Task directions =>
From the first line of the entries below through the line bearing "PI = math.pi", write out each line exactly. Omit pictures.

Input records =>
— Begin —
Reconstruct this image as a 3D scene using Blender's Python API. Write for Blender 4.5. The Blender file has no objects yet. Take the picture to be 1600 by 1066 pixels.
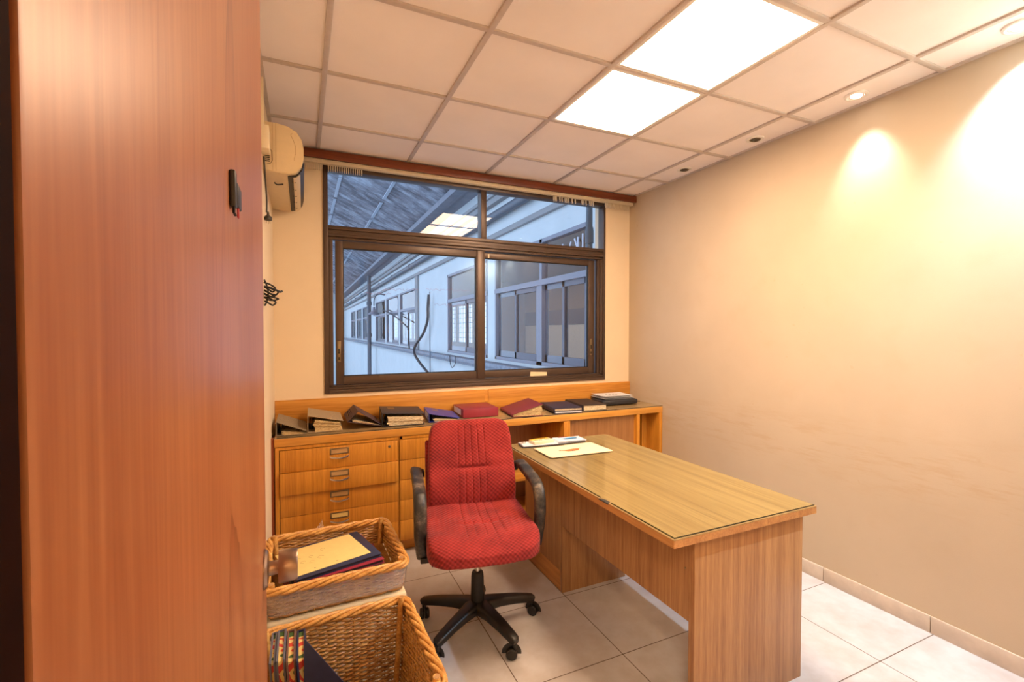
import bpy, bmesh, math, random
from mathutils import Vector, Matrix, Euler, noise
S = bpy.context.scene
COL = S.collection
R = math.radians
PI = math.pi

# ------------------------------------------------------------------ camera
cd = bpy.data.cameras.new('camera')
cam = bpy.data.objects.new('camera', cd)
COL.objects.link(cam)
cd.sensor_width = 36.0
cd.lens = 36.0 * 723.8 / 1600.0
cd.clip_start = 0.02
cam.location = (0, 0, 1.46)
cam.rotation_euler = (PI / 2 - 0.0218, 0, -0.4242)
S.camera = cam

# ------------------------------------------------------------------ world, exposure
W = bpy.data.worlds.new('World')
S.world = W
W.use_nodes = True
bg = W.node_tree.nodes['Background']
bg.inputs[0].default_value = (0.53, 0.71, 0.98, 1)
bg.inputs[1].default_value = .88
S.view_settings.view_transform = 'Standard'
S.view_settings.look = 'None'
S.view_settings.gamma = 1.0
S.view_settings.use_curve_mapping = False
S.view_settings.exposure = 1.35
PANEL_COL, PANEL_E = (1.0, 0.70, 0.45), 16.0
SPOT_COOL, SPOT_COOL_W = (0.62, 0.81, 1.0), 38.0
SPOT_WARM, SPOT_WARM_W = (1.0, 0.92, 0.82), 14.0
random.seed(7)

# ------------------------------------------------------------------ materials
def lin(h):
    if isinstance(h, str):
        v = [int(h[i:i + 2], 16) / 255 for i in (0, 2, 4)]
        return tuple(c / 12.92 if c <= .04045 else ((c + .055) / 1.055) ** 2.4 for c in v) + (1,)
    return tuple(h) + (1,)

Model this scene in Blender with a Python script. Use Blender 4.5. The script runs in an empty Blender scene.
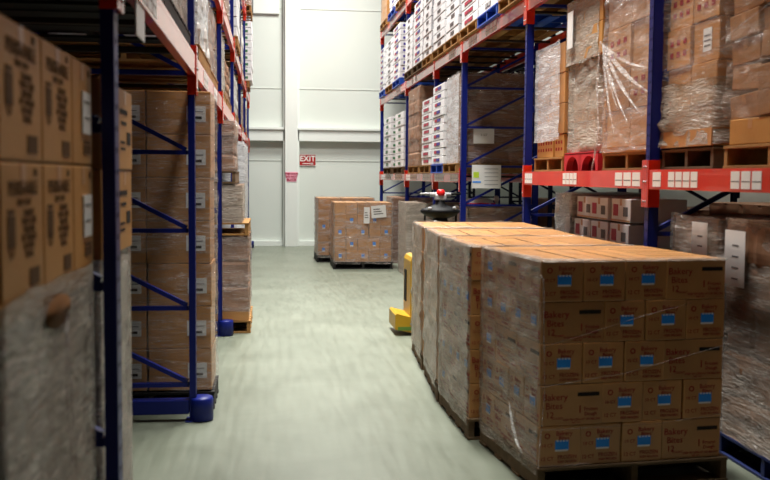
— End —
Expected answer =>
Reconstruct this image as a 3D scene using Blender's Python API. Write for Blender 4.5. The Blender file has no objects yet. Take the picture to be 1600 by 1066 pixels.
import bpy, bmesh, math, random
from mathutils import Vector, Matrix, Euler, noise
S = bpy.context.scene
COL = S.collection
R = math.radians
PI = math.pi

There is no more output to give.